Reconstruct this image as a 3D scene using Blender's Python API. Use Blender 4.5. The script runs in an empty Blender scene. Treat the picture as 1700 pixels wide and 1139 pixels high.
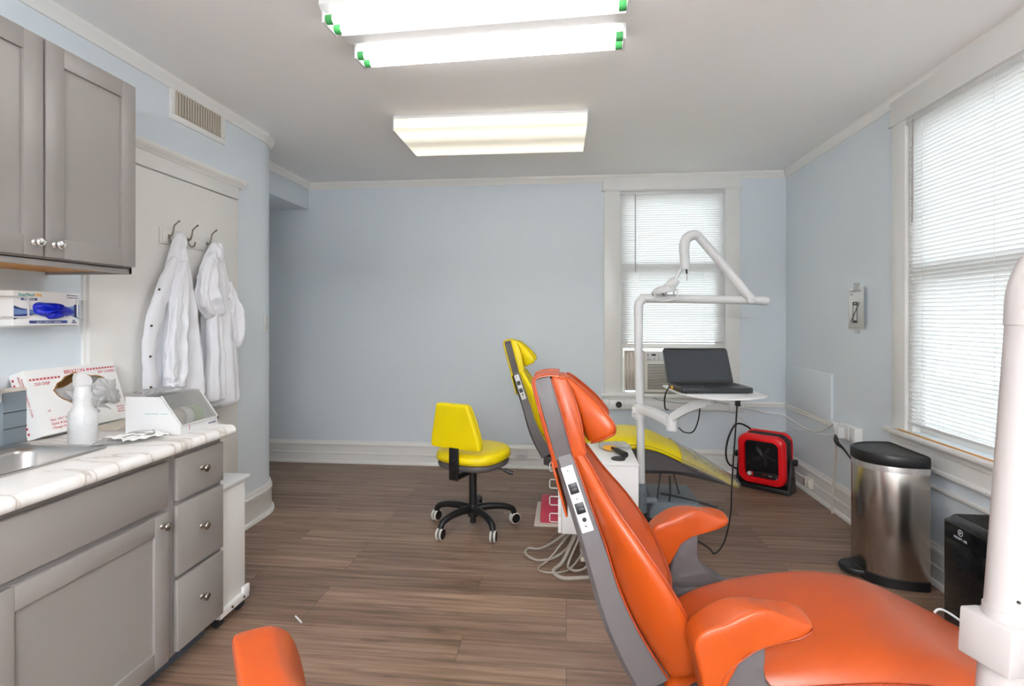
import bpy, bmesh, math, random
from mathutils import Vector, Matrix, Euler
random.seed(7)
sc = bpy.context.scene
COL = sc.collection
PI = math.pi

# ------------------------------------------------------------------ materials
def lin(c):
    c = c / 255.0
    return c / 12.92 if c <= 0.04045 else ((c + 0.055) / 1.055) ** 2.4
def rgb(r, g, b): return (lin(r), lin(g), lin(b), 1.0)

def mat(name, col, rough=0.5, metal=0.0, bump=0.0, bscale=200.0, var=0.03, vscale=6.0, spec=0.5, coat=0.0):
    m = bpy.data.materials.new(name); m.use_nodes = True
    nt = m.node_tree; N = nt.nodes; L = nt.links
    p = N['Principled BSDF']
    p.inputs['Roughness'].default_value = rough
    p.inputs['Metallic'].default_value = metal
    p.inputs['Specular IOR Level'].default_value = spec
    p.inputs['Coat Weight'].default_value = coat
    tc = N.new('ShaderNodeTexCoord')
    nz = N.new('ShaderNodeTexNoise'); nz.inputs['Scale'].default_value = vscale; nz.inputs['Detail'].default_value = 3
    L.new(tc.outputs['Object'], nz.inputs['Vector'])
    mx = N.new('ShaderNodeMix'); mx.data_type = 'RGBA'
    a = tuple(max(0, x * (1 - var)) for x in col[:3]) + (1,)
    b = tuple(min(1, x * (1 + var)) for x in col[:3]) + (1,)
    mx.inputs[6].default_value = a; mx.inputs[7].default_value = b
    L.new(nz.outputs['Fac'], mx.inputs[0]); L.new(mx.outputs[2], p.inputs['Base Color'])
    if bump:
        n2 = N.new('ShaderNodeTexNoise'); n2.inputs['Scale'].default_value = bscale; n2.inputs['Detail'].default_value = 2
        L.new(tc.outputs['Object'], n2.inputs['Vector'])
        bp = N.new('ShaderNodeBump'); bp.inputs['Strength'].default_value = bump; bp.inputs['Distance'].default_value = 0.002
        L.new(n2.outputs['Fac'], bp.inputs['Height']); L.new(bp.outputs['Normal'], p.inputs['Normal'])
    return m

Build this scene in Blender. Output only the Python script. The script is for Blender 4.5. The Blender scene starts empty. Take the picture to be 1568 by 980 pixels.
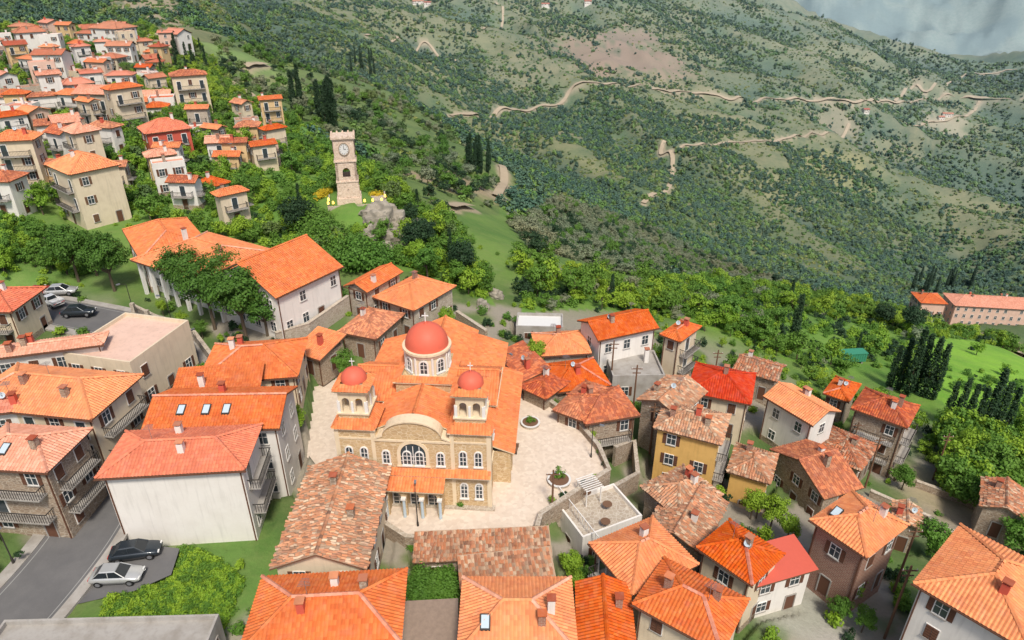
import bpy, math, random
import numpy as np
random.seed(7); rng=np.random.default_rng(7)
R=random.uniform
# ------------------------------------------------------------------ image pixels cast onto the site through an estimated camera (metres, plaza = 0)
H=50.0; F=1059.0; TH=math.radians(28); S_=math.sin(TH); C_=math.cos(TH)
CAM=np.array([0,0,H])
def ray(px,py):
    u=(px-784)/F; v=(py-490)/F
    return np.array([u, C_-v*S_, -S_-v*C_])
def at_z(px,py,z):
    d=ray(px,py); return CAM+d*((z-H)/d[2])
def at_t(px,py,t): return CAM+ray(px,py)*t
def vnoise(x,y,seed=0):
    x=np.asarray(x,float); y=np.asarray(y,float)
    ix=np.floor(x).astype(np.int64); iy=np.floor(y).astype(np.int64)
    fx=x-ix; fy=y-iy; fx=fx*fx*(3-2*fx); fy=fy*fy*(3-2*fy)
    def h(a,b):
        n=(a*374761393+b*668265263+seed*974711)&0xffffffff
        n=((n^(n>>13))*1274126177)&0xffffffff
        n=n^(n>>16); return (n&0xffff)/65535.0
    return (h(ix,iy)*(1-fx)+h(ix+1,iy)*fx)*(1-fy)+(h(ix,iy+1)*(1-fx)+h(ix+1,iy+1)*fx)*fy
def fbm(x,y,o=4,seed=0):
    s=0;a=.5;t=0
    for i in range(o):
        s=s+a*vnoise(x*2**i+17*i,y*2**i-9*i,seed+i); t+=a; a*=.5
    return s/t
def sstep(a,b,x):
    t=np.clip((x-a)/(b-a),0,1); return t*t*(3-2*t)
ctl=[]
for p in [(0,980,1),(160,980,1),(500,980,-1.5),(784,980,-2.5),(1200,980,-4),(1568,980,-5),(60,850,1.8),(160,735,2.2),(250,600,3.2),(225,512,4),(80,475,5),
 (190,870,1),(480,850,-.5),(700,840,-1),(640,770,-.4),(830,700,-.4),(800,570,-.2),(650,600,.5),(500,600,1.5),(950,800,-3),(1000,900,-4),
 (1100,800,-5),(1250,950,-5),(1450,950,-5),(960,690,-4),(1100,720,-6),(1340,720,-13),(1230,670,-10),(1450,780,-14),(1568,870,-12),(1050,575,-7),
 (960,555,-3),(850,510,-2),(1300,590,-19),(0,350,8),(100,345,6),(300,360,5),(-300,600,14),(430,520,4.5),(560,480,4),(650,480,2),(740,470,0),
 (1390,720,-14),(530,308,8),(570,312,7),(500,310,6.5),(470,380,3),(540,410,2.5),(620,400,2.5),(640,330,1)]:
    ctl.append(at_z(*p))
for p in [(1500,650,115),(1568,560,170),(1500,505,265),(1568,495,290),(1200,500,150),(1100,470,150),(950,440,150),(820,400,140),(900,400,220),(1000,430,220),
 (1150,450,230),(1300,470,240),(760,330,200),(700,320,170),(560,250,200),(700,250,260),(760,255,300),(500,200,230),(560,130,420),(450,100,400),(350,60,400),
 (300,20,500),(450,150,300),(420,250,165),(0,250,150),(150,180,180),(300,160,210),(30,90,270),(200,60,300),(0,30,400),(150,10,500),(300,60,330),(-300,300,150),
 (870,300,400),(1000,330,500),(1050,400,450),(1250,440,500),(1450,440,650),(1300,350,700),(1200,250,850),(1000,200,850),(900,130,1000),(700,180,700),(650,60,1000),
 (800,30,1300),(1000,30,1400),(1100,100,1200),(1300,150,1200),(1500,200,1200),(1500,110,1500),(1150,2,1700),(1350,70,1650),(1568,90,1650),(1568,350,800),(600,10,1300),
 (450,5,900),(450,50,700),(1700,300,900),(1750,100,1600)]:
    ctl.append(at_t(*p))
for p in [(0,10,-2),(-40,10,1),(50,10,-4),(-150,60,12),(-250,150,22),(120,40,-20),(300,100,-90),(1400,2500,-420),(1900,2300,-450),(500,2400,60),(0,2200,120),
 (-600,2000,150),(-1500,1500,120),(-900,700,60),(800,2600,-60),(2500,5500,-520),(1500,6000,-520),(3500,4500,-520),(4000,9000,900),(2000,9500,900),(6000,8000,900),(0,9500,900),(-4000,8000,600)]:
    ctl.append(np.array(p,float))
ctl=np.array(ctl)
def feat(X,Y): return np.stack([2*np.arctan2(X,Y),np.log(np.hypot(X,Y)+1e-6)],-1)
fc=feat(ctl[:,0],ctl[:,1]); NC=len(fc)
def kern(a,b): return np.sqrt(((a[:,None]-b[None])**2).sum(-1)+.004)
A=np.zeros((NC+3,NC+3)); A[:NC,:NC]=kern(fc,fc)-np.eye(NC)*0.003; A[:NC,NC]=1; A[:NC,NC+1:]=fc; A[NC,:NC]=1; A[NC+1:,:NC]=fc.T
WGT=np.linalg.solve(A,np.concatenate([ctl[:,2],[0,0,0]]))
def gully(X,Y): return 1-2*np.abs(fbm((X+.6*Y)/260+.5*vnoise(X/150,Y/150,5),(Y-.4*X)/560,4,3)-.5)
def zt(X,Y):
    X=np.atleast_1d(np.asarray(X,float)); Y=np.atleast_1d(np.asarray(Y,float))
    sh=X.shape; X=X.ravel(); Y=Y.ravel(); out=np.empty(len(X))
    for i in range(0,len(X),20000):
        f=feat(X[i:i+20000],Y[i:i+20000]); out[i:i+20000]=kern(f,fc)@WGT[:NC]+WGT[NC]+f@WGT[NC+1:]
    r=np.hypot(X,Y)
    out+=sstep(280,900,r)*(gully(X,Y)-.75)*90*(1+.3*sstep(2500,5000,r))
    out+=sstep(180,600,r)*(fbm(X/70,Y/70,4,9)-.5)*18
    out+=sstep(2600,4500,r)*(fbm(X/1100,Y/1100,5,13)-.5)*700
    out+=sstep(130,260,r)*(fbm(X/22,Y/22,3,19)-.5)*4
    return out.reshape(sh)
_ts=np.geomspace(36,11000,900)
def hit(px,py):
    d=ray(px,py); P=CAM[None]+_ts[:,None]*d[None]; dz=P[:,2]-zt(P[:,0],P[:,1])
    k=np.argmax(dz<0)
    if not (dz<0).any(): k=len(_ts)-1
    if k==0: return P[0],_ts[0]
    f=dz[k-1]/(dz[k-1]-dz[k]+1e-9); t=_ts[k-1]+(_ts[k]-_ts[k-1])*f
    p=CAM+d*t; return p,t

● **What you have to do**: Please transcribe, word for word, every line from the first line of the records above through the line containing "def rgb(r, g, b): return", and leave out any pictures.

● **Exercise answer**:
Reconstruct this image as a 3D scene using Blender's Python API. Use Blender 4.5. The script runs in an empty Blender scene. Treat the picture as 1700 pixels wide and 1139 pixels high.
import bpy, bmesh, math, random
from mathutils import Vector, Matrix, Euler
random.seed(7)
sc = bpy.context.scene
COL = sc.collection
PI = math.pi

# ------------------------------------------------------------------ materials
def lin(c):
    c = c / 255.0
    return c / 12.92 if c <= 0.04045 else ((c + 0.055) / 1.055) ** 2.4
def rgb(r, g, b): return (lin(r), lin(g), lin(b), 1.0)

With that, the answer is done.